Sunday, July 18, 2010

Book review: Without Him by Fiona O'Brien


Published in Irish Independent Review, Saturday, July 10, 2010

The decadent antics of Dublin socialites have been a rich seam of inspiration for author Fiona O'Brien this past eight years.

A former advertising executive who was born, bred and is still living in the D4 area, she has written entertainingly and with authority on multi-millionaire businessmen, their brittle, stick-thin wives and champagne lifestyle.

Although her fifth novel again mines this familiar territory, the premise of Without Him is more intriguing for the D4 set's recent fall from grace. The Veuve Cliquot has stopped flowing and the high-fliers are now at the epicentre of the economic crash. This is an opportunity for O'Brien, one of the smartest writers of popular fiction around, to get her teeth into deeper, seamier material.

The opening chapters don't disappoint. Shelley is the beautiful wife of charismatic developer Charlie Fitzgibbon. They once had a dream life: three gorgeous children, a suburban mansion, pots of money and social status.

When we meet Shelley, the dream has crumbled. Charlie's business has collapsed, he has fled the country to God knows where and she and the children are forced to move into the modest home of Charlie's estranged mother Vera after their mansion is repossessed. Charlie, the cad, has forged Shelley's co-signature on the house deeds and handed them over to one of his more demanding creditors.

Pity has been in short supply for those whom we have come to see as the architects of the nation's financial woes, but O'Brien makes a strong case for considering the fallout on the families of the central players. (The property big boys in the novel are fictionalised, of course, but O'Brien is clearly influenced by certain high-profile cases.)

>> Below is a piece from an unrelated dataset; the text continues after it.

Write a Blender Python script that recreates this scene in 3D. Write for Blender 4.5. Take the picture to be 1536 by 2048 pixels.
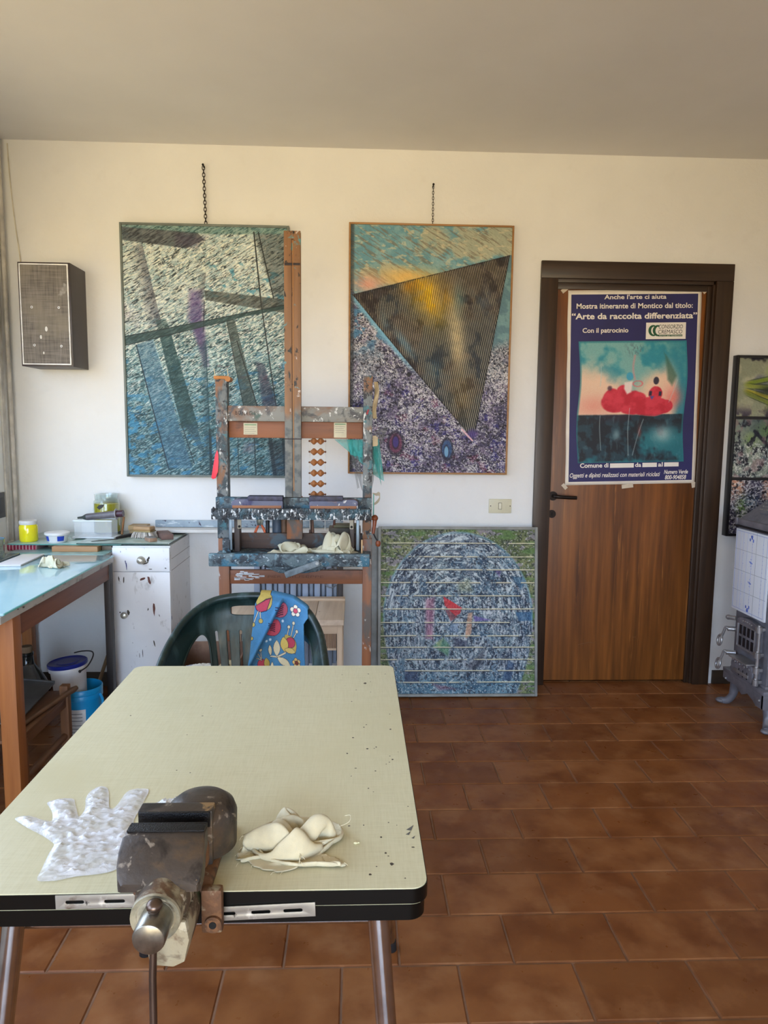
import bpy, bmesh, math, random
import numpy as np
from mathutils import Vector, Matrix, Euler
for _o in list(bpy.data.objects): bpy.data.objects.remove(_o, do_unlink=True)
SC = bpy.context.scene
COL = SC.collection
PI = math.pi

# ------------------------------------------------------------------ camera
FPX = 1440.0
YAW, PITCH, ROLL = math.radians(2.333), math.radians(6.70), math.radians(0.617)
def make_camera():
    cy, sy, cp, sp, cr, sr = (math.cos(YAW), math.sin(YAW), math.cos(PITCH), math.sin(PITCH), math.cos(ROLL), math.sin(ROLL))
    fwd = Vector((sy*cp, cy*cp, -sp)); right = Vector((cy, -sy, 0)); up = right.cross(fwd)
    r2 = right*cr + up*sr; u2 = up*cr - right*sr
    cd = bpy.data.cameras.new('camera'); ob = bpy.data.objects.new('camera', cd); COL.objects.link(ob)
    M = Matrix((r2, u2, -fwd)).transposed().to_4x4(); M.translation = Vector((0, 0, 1.36))
    ob.matrix_world = M
    cd.sensor_fit = 'VERTICAL'; cd.sensor_height = 24.0
    cd.lens = FPX/2048.0*24.0
    cd.clip_start = 0.02; cd.clip_end = 200
    SC.camera = ob
make_camera()

# ------------------------------------------------------------------ daylight (sky above, sunlit ground below), exposure
# (ground, horizon, low sky, zenith) on the side of the left windows, and in a sector behind the camera brightened as fill
SIDE = (((1.0, .78, .42), 2.2), ((.86, .93, 1.0), 2.9), ((.68, .86, 1.16), 4.6), ((.68, .86, 1.16), 4.8))
REAR = (((1.0, .80, .46), 8.2), ((.80, .89, 1.0), 8.8), ((.60, .82, 1.14), 10.8), ((.60, .82, 1.14), 10.8))
EXPOSURE = 0.36
W = bpy.data.worlds.new('World'); SC.world = W; W.use_nodes = True
def build_world():
    nt = W.node_tree; nt.nodes.clear()
    out = nt.nodes.new('ShaderNodeOutputWorld'); bg = nt.nodes.new('ShaderNodeBackground')
    tc = nt.nodes.new('ShaderNodeTexCoord'); sep = nt.nodes.new('ShaderNodeSeparateXYZ')
    mr = nt.nodes.new('ShaderNodeMapRange'); mr.inputs[1].default_value = -1; mr.inputs[2].default_value = 1
    L = nt.links.new
    def c(q): (col, st) = q; return (col[0]*st, col[1]*st, col[2]*st, 1)
    outs = []
    L(tc.outputs['Generated'], sep.inputs[0]); L(sep.outputs[2], mr.inputs[0])
    for g, h, lo, ze in (SIDE, REAR):
        ramp = nt.nodes.new('ShaderNodeValToRGB'); el = ramp.color_ramp.elements
        el[0].position = 0.0; el[0].color = c(g); el[1].position = 1.0; el[1].color = c(ze)
        for p, q in ((.48, g), (.51, h), (.56, lo)): e = el.new(p); e.color = c(q)
        L(mr.outputs[0], ramp.inputs[0]); outs.append(ramp.outputs[0])
    az = nt.nodes.new('ShaderNodeMapRange'); az.inputs[1].default_value = -.90; az.inputs[2].default_value = -.97; az.clamp = True
    L(sep.outputs[1], az.inputs[0]); mx = nt.nodes.new('ShaderNodeMix'); mx.data_type = 'RGBA'
    L(az.outputs[0], mx.inputs[0]); L(outs[0], mx.inputs[6]); L(outs[1], mx.inputs[7])
    L(mx.outputs[2], bg.inputs[0]); bg.inputs[1].default_value = 1.0; L(bg.outputs[0], out.inputs[0])
build_world()
WIN1 = (0.75, 3.05, 0.92, 2.22)      # window in the left wall: y0, y1, z0, z1
WIN2 = (-1.95, 0.45, 0.92, 2.22)    # unseen second window of the same wall, added behind the camera for fill
WIN3 = (-1.30, 1.30, 0.10, 2.30)      # unseen, unglazed opening behind the camera, widened for fill light: x0, x1, z0, z1
XL, XR, YB, YF, ZC = -1.705, 2.75, 3.70, -2.6, 2.71
def portal(win):
    ld = bpy.data.lights.new('daylight_portal', 'AREA'); ld.shape = 'RECTANGLE'
    ld.size = win[3]-win[2]; ld.size_y = win[1]-win[0]
    ld.cycles.is_portal = True
    o = bpy.data.objects.new('daylight_portal', ld); COL.objects.link(o)
    o.location = (XL-0.10, (win[0]+win[1])/2, (win[2]+win[3])/2); o.rotation_euler = (0, -PI/2, 0)
portal(WIN1); portal(WIN2)
def portal_rear(win):
    ld = bpy.data.lights.new('daylight_portal', 'AREA'); ld.shape = 'RECTANGLE'; ld.size = win[1]-win[0]; ld.size_y = win[3]-win[2]; ld.cycles.is_portal = True
    o = bpy.data.objects.new('daylight_portal', ld); COL.objects.link(o); o.location = ((win[0]+win[1])/2, YF-.10, (win[2]+win[3])/2); o.rotation_euler = (PI/2, 0, PI)
portal_rear(WIN3)
SC.view_settings.view_transform = 'Standard'; SC.view_settings.look = 'None'
SC.view_settings.gamma = 1.0; SC.view_settings.use_curve_mapping = False
SC.view_settings.exposure = EXPOSURE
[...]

A scene in which workmen come to remove the designer kitchen from Shelley's luxury home is powerful and poignant. Shelley's devastation is utterly believable.

It is not all doom and gloom. A touch of escapism arrives in the unlikely form of sultan of bling, Lukaz, a Russian oligarch looking to buy up half of Dublin. His outrageous tastes inject enough fun and fantasy to qualify the book as a rollicking holiday read.

The character of Charlie is less exciting. Absent for most of the story, he is a charismatic enigma when portrayed through the eyes of his mother, his wife and his children. When we get the full truth of the family secrets that have shaped him, he emerges as some sort of victim of circumstance both in business and in his personal life.

O'Brien may have misstepped here. Her readership is paying dearly for the greed of failed fat cats in real life. Will they be happy to swallow a fictional Champagne Charlie who claims to have simply been misunderstood?